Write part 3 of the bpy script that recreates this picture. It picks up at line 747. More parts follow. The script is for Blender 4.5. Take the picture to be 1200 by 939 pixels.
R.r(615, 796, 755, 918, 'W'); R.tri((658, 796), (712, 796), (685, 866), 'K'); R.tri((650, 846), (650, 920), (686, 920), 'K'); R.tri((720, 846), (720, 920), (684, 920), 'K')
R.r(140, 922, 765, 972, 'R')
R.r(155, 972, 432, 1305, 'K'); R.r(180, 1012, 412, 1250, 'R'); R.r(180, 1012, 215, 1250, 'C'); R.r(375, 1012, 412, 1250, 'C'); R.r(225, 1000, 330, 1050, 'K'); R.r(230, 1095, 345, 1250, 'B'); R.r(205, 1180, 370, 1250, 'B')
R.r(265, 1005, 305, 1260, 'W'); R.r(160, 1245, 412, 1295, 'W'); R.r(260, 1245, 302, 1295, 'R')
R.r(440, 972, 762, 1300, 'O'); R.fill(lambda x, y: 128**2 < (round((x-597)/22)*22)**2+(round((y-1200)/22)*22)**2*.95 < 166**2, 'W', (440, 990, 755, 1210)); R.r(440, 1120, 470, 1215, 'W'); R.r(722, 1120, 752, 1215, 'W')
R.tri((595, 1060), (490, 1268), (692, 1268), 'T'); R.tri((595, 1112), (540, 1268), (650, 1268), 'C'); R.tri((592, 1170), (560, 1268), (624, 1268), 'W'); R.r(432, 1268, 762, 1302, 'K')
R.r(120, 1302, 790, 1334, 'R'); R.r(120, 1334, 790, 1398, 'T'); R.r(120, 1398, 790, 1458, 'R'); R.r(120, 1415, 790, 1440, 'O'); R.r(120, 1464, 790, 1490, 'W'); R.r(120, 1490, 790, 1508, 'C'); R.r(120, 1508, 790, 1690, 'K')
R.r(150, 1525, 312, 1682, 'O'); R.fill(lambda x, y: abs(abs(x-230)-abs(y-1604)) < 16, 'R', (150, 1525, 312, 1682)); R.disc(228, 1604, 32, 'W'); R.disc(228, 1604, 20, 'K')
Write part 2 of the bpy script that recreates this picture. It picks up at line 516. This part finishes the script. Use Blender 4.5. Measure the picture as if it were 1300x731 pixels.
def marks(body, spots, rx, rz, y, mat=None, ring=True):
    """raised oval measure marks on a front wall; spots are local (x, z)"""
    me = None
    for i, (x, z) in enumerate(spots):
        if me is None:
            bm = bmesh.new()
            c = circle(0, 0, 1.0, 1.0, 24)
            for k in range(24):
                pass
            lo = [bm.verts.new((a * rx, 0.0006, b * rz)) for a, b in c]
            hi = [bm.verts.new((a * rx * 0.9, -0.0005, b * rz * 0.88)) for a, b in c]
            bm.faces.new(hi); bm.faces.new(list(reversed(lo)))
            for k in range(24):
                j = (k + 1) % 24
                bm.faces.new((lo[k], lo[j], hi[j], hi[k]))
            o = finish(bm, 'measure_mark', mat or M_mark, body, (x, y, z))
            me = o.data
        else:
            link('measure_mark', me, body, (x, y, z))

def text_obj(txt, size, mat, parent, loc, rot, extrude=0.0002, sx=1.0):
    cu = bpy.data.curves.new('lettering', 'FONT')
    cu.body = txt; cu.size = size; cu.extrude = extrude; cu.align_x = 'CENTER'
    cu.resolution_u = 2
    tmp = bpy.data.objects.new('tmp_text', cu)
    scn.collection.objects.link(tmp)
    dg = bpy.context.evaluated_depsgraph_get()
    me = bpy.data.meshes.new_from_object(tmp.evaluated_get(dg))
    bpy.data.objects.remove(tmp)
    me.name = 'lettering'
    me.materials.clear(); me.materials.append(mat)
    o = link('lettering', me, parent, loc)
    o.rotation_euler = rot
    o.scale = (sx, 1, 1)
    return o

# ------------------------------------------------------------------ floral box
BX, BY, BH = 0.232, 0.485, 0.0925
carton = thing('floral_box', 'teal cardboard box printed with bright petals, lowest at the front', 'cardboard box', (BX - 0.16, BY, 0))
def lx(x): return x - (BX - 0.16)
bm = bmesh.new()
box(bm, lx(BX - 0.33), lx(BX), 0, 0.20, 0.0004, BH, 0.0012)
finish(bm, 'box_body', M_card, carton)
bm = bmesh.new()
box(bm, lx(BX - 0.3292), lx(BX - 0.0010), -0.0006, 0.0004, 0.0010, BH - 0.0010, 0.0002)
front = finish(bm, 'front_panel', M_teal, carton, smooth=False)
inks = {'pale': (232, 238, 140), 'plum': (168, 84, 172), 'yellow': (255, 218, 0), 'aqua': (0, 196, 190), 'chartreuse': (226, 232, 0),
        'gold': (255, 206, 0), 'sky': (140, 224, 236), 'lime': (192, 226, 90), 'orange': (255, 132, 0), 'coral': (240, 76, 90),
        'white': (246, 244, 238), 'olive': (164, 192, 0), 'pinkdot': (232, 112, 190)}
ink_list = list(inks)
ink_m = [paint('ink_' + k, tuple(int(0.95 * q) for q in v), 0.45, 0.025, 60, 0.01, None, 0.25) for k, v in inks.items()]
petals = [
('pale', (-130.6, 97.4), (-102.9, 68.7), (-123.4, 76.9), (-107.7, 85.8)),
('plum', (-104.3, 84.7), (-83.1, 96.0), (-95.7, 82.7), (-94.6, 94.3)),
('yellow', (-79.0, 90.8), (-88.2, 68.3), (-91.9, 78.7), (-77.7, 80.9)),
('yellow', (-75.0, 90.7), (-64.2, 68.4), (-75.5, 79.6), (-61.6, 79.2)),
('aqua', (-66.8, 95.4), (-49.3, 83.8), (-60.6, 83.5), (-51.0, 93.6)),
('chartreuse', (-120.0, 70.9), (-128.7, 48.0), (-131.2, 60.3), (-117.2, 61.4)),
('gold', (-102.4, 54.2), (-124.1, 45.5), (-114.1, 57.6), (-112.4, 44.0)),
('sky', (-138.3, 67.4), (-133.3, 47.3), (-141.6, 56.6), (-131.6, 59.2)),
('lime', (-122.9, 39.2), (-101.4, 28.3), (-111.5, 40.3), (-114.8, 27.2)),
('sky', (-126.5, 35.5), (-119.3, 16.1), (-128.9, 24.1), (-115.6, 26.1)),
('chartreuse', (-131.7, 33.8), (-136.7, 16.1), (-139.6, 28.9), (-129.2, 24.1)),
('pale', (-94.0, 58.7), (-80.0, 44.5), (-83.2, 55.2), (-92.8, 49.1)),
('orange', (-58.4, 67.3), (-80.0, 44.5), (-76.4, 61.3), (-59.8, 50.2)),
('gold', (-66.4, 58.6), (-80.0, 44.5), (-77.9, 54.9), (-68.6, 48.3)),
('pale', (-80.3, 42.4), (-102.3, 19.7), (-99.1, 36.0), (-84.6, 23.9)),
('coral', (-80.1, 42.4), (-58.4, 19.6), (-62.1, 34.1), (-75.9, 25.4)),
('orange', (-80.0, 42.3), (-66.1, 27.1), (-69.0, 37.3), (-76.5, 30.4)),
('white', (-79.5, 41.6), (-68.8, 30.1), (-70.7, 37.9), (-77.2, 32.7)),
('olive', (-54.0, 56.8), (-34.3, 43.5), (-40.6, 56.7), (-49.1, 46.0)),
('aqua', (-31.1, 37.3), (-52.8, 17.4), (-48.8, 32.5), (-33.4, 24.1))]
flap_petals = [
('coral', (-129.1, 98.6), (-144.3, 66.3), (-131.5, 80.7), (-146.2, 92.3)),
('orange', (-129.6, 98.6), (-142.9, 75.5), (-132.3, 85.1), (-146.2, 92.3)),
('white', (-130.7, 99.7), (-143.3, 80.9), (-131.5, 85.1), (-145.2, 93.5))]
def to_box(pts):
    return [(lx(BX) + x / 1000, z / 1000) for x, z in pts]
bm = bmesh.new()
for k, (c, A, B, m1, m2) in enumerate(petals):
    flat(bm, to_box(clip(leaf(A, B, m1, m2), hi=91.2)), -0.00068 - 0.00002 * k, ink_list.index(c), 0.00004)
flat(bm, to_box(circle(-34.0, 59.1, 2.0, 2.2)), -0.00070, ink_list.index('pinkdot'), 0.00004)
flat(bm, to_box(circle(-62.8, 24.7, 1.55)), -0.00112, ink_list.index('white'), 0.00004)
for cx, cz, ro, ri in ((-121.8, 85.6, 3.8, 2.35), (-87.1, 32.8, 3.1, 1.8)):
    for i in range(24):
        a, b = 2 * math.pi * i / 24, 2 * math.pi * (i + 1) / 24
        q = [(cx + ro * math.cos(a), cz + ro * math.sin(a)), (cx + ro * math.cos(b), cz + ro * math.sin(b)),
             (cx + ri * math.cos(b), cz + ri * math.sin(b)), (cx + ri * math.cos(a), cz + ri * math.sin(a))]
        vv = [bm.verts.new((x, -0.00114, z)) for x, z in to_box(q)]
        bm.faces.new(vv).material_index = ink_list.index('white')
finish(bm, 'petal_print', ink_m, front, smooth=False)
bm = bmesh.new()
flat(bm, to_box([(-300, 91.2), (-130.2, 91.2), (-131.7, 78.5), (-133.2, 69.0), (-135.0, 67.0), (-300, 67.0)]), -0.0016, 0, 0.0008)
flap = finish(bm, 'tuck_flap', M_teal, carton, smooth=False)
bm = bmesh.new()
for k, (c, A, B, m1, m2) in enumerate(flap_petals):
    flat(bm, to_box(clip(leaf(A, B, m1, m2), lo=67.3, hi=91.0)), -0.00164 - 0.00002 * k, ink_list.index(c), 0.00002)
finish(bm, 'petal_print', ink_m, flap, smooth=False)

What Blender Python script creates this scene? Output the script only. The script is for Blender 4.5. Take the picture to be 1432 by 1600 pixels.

STATED EXERCISE ::
Every line of the listing that holds "recreates" is to be counted; give only the resulting number.

SOLUTION BELOW ::
2